On a side note, some previous testing for ABCIMA suggested that the candidate distribution can rapidly degenerate to a single point with mass one if two precautions are not taken:

  1. Artificially inflating the eigenvalues of the variance-covariance matrix by a fixed amount to ensure a minimum value of same
  2. Using the entire set of previous chain points to compute the variance-covariance matrix for the next adaptation.

I think what I am seeing today is a reflection of the same basic problem: the variance-covariance matrix of the candidate distribution controls mixing and has a very strong effect. Ergo a possible correct remediation of poor mixing is very simple: inflate eigenvalues.

Fortunately in the case of IMA this is very easy to do.
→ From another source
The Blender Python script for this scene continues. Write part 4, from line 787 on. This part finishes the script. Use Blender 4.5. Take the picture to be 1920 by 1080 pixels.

Likewise in BCIMA. However I have written the ABCIMA code to make the parameter which dictates the minimum eigenvalues of the said matrix inaccessible to anyone who isn’t interesting in digging around the source to manipulate it. That may need to change in version 0.5 of the package. I may also suggest that an intentionally broad candidate distribution be selected (vice simply using the prior) in (BC)IMA analyses in order to help ensure proper mixing. It would take many, many runs to ensure we obtain this–runs I don’t have the computer power to handle–but may be a correct next step.

My Slow Eee PC

It turns out with a couple of small tweaks everything works great on my Eee PC. It also turns out that programming on an EeePC enforces a very high level of efficiency in algorithms because while the software runs, it runs SLOWLY.

So the reality is when I have access to my other machine I’ll use it to do the runs and then transfer the .Rdata files over in order to economize my time.

I have four spect data files for use as examples and they look promising. So that means twelve runs, four with each algorithm. Should work out well.